STATED EXERCISE | Each line of the listing must be transcribed exactly, except for the images, which should be excluded.
=======
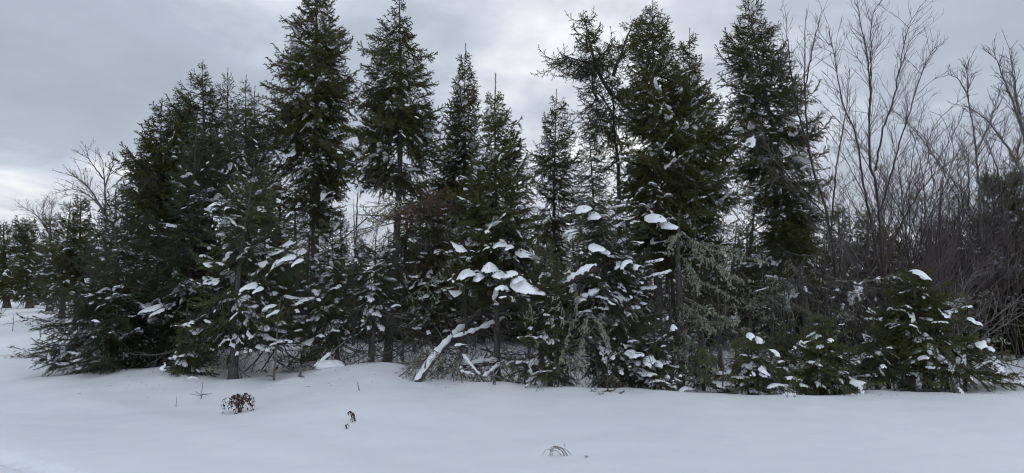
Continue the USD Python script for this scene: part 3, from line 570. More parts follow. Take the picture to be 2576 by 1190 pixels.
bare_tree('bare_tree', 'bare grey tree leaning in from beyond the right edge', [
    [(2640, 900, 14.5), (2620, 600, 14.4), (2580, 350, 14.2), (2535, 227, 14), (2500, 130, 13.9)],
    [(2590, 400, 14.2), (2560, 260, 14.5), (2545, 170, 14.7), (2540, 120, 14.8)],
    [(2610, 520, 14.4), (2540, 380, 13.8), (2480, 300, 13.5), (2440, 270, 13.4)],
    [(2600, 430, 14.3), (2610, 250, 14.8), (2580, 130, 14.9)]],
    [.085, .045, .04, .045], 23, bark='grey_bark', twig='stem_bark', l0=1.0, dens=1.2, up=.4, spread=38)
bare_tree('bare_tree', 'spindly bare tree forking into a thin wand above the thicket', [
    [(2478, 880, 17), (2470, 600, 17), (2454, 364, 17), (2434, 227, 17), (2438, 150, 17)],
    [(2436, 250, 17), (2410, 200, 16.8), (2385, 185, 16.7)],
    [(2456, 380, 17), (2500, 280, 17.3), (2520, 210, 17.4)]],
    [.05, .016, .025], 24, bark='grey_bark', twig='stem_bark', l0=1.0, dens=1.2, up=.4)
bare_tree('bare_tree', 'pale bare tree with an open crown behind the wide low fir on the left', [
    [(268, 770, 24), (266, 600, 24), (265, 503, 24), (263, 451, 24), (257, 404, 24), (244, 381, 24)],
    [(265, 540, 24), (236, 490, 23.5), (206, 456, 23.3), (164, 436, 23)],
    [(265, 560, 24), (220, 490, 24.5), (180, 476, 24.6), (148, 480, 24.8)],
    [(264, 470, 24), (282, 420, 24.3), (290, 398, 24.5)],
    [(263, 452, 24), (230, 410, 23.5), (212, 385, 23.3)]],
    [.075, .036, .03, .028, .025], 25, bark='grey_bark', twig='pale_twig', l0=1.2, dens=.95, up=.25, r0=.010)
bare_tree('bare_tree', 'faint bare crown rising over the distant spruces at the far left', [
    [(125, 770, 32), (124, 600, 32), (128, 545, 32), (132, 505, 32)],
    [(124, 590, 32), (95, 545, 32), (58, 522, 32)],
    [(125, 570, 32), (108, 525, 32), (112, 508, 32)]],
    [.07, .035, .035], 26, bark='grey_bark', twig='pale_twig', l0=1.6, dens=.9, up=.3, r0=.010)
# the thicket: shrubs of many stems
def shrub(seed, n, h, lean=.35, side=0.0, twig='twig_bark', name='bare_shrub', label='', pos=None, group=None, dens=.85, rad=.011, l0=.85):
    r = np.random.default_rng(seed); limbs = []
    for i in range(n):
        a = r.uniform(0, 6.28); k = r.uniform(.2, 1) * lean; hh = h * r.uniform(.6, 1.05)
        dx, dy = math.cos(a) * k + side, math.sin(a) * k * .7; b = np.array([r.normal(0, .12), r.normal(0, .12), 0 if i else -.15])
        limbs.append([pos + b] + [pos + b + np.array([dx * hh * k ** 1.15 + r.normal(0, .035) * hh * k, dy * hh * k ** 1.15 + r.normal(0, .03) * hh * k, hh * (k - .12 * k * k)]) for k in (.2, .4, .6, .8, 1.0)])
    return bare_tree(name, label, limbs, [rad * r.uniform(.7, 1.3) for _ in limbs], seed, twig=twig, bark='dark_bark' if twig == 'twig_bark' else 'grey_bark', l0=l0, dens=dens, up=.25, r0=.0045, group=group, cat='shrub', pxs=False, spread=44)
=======
THE OUTPUT |
Continue the USD Python script for this scene: part 3, from line 570. More parts follow. Take the picture to be 2576 by 1190 pixels.
bare_tree('bare_tree', 'bare grey tree leaning in from beyond the right edge', [
    [(2640, 900, 14.5), (2620, 600, 14.4), (2580, 350, 14.2), (2535, 227, 14), (2500, 130, 13.9)],
    [(2590, 400, 14.2), (2560, 260, 14.5), (2545, 170, 14.7), (2540, 120, 14.8)],
    [(2610, 520, 14.4), (2540, 380, 13.8), (2480, 300, 13.5), (2440, 270, 13.4)],
    [(2600, 430, 14.3), (2610, 250, 14.8), (2580, 130, 14.9)]],
    [.085, .045, .04, .045], 23, bark='grey_bark', twig='stem_bark', l0=1.0, dens=1.2, up=.4, spread=38)
bare_tree('bare_tree', 'spindly bare tree forking into a thin wand above the thicket', [
    [(2478, 880, 17), (2470, 600, 17), (2454, 364, 17), (2434, 227, 17), (2438, 150, 17)],
    [(2436, 250, 17), (2410, 200, 16.8), (2385, 185, 16.7)],
    [(2456, 380, 17), (2500, 280, 17.3), (2520, 210, 17.4)]],
    [.05, .016, .025], 24, bark='grey_bark', twig='stem_bark', l0=1.0, dens=1.2, up=.4)
bare_tree('bare_tree', 'pale bare tree with an open crown behind the wide low fir on the left', [
    [(268, 770, 24), (266, 600, 24), (265, 503, 24), (263, 451, 24), (257, 404, 24), (244, 381, 24)],
    [(265, 540, 24), (236, 490, 23.5), (206, 456, 23.3), (164, 436, 23)],
    [(265, 560, 24), (220, 490, 24.5), (180, 476, 24.6), (148, 480, 24.8)],
    [(264, 470, 24), (282, 420, 24.3), (290, 398, 24.5)],
    [(263, 452, 24), (230, 410, 23.5), (212, 385, 23.3)]],
    [.075, .036, .03, .028, .025], 25, bark='grey_bark', twig='pale_twig', l0=1.2, dens=.95, up=.25, r0=.010)
bare_tree('bare_tree', 'faint bare crown rising over the distant spruces at the far left', [
    [(125, 770, 32), (124, 600, 32), (128, 545, 32), (132, 505, 32)],
    [(124, 590, 32), (95, 545, 32), (58, 522, 32)],
    [(125, 570, 32), (108, 525, 32), (112, 508, 32)]],
    [.07, .035, .035], 26, bark='grey_bark', twig='pale_twig', l0=1.6, dens=.9, up=.3, r0=.010)
# the thicket: shrubs of many stems
def shrub(seed, n, h, lean=.35, side=0.0, twig='twig_bark', name='bare_shrub', label='', pos=None, group=None, dens=.85, rad=.011, l0=.85):
    r = np.random.default_rng(seed); limbs = []
    for i in range(n):
        a = r.uniform(0, 6.28); k = r.uniform(.2, 1) * lean; hh = h * r.uniform(.6, 1.05)
        dx, dy = math.cos(a) * k + side, math.sin(a) * k * .7; b = np.array([r.normal(0, .12), r.normal(0, .12), 0 if i else -.15])
        limbs.append([pos + b] + [pos + b + np.array([dx * hh * k ** 1.15 + r.normal(0, .035) * hh * k, dy * hh * k ** 1.15 + r.normal(0, .03) * hh * k, hh * (k - .12 * k * k)]) for k in (.2, .4, .6, .8, 1.0)])
    return bare_tree(name, label, limbs, [rad * r.uniform(.7, 1.3) for _ in limbs], seed, twig=twig, bark='dark_bark' if twig == 'twig_bark' else 'grey_bark', l0=l0, dens=dens, up=.25, r0=.0045, group=group, cat='shrub', pxs=False, spread=44)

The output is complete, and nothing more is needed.